Douglas Paal, vice president and director of the Asia Program at the Carnegie Endowment for International Peace, said the North's provocation appears to be another series of incidents meant to "signal unhappiness with joint South Korean-U.S. military exercises."

   "Pyongyang seems to feel a need to demonstrate its displeasure with military means," he said.

The expert said tensions could escalate until the military exercises in the South are complete. And eventually, rising tensions could "give Pyongyang a pretext to test missiles and a nuclear device again," he said.

Victor Cha, chief Korea analyst at the Center for Strategic and International Studies, said the North's provocations are not a direct response to the South-U.S. drills, but they "correlate with the pattern of inter-Korean relations prior to the military exercises."

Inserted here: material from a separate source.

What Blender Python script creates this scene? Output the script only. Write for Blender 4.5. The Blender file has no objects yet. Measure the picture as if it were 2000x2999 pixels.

   The United States urged the North to refrain from threatening regional peace and security.

"We are concerned by the firing of a projectile into South Korea from the North. As we've said before, these kinds of provocative actions only heighten tensions and we call on Pyongyang to refrain from actions and rhetoric that threaten regional peace and security," State Department spokesman John Kirby said.

"The United States remains steadfast in its commitments to the defense and security of the peninsula, to our alliance with South Korea and we're going to continue to closely coordinate with the Republic of Korea," he said.

The U.S. Defense Department said it is closely monitoring the situation and reaffirmed its commitment to South Korea's defense. The Pentagon also said it will take "prudent measures" to ensure the safety of American troops stationed in South Korea.

The North has denied provoking the exchange of artillery fire, accusing the South of using what it calls a "nonexistent pretext" to attack it. The North claimed the South fired 36 rounds and many of them landed near some of its border guard posts, but did not cause any damage, according to the North's state broadcasters.

"Putting forward a nonexistent pretext that our military fired a shell toward the South, warmaniacs of the South Korean puppet military engaged in the reckless act," the North's military said, calling the South's firing "a grave military provocation that can never be tolerated."

   It also claimed that the North is closely watching how South Korea will respond to its warning that it would take strong military action unless the South stops border propaganda broadcasts and dismantles broadcast facilities within 48 hours.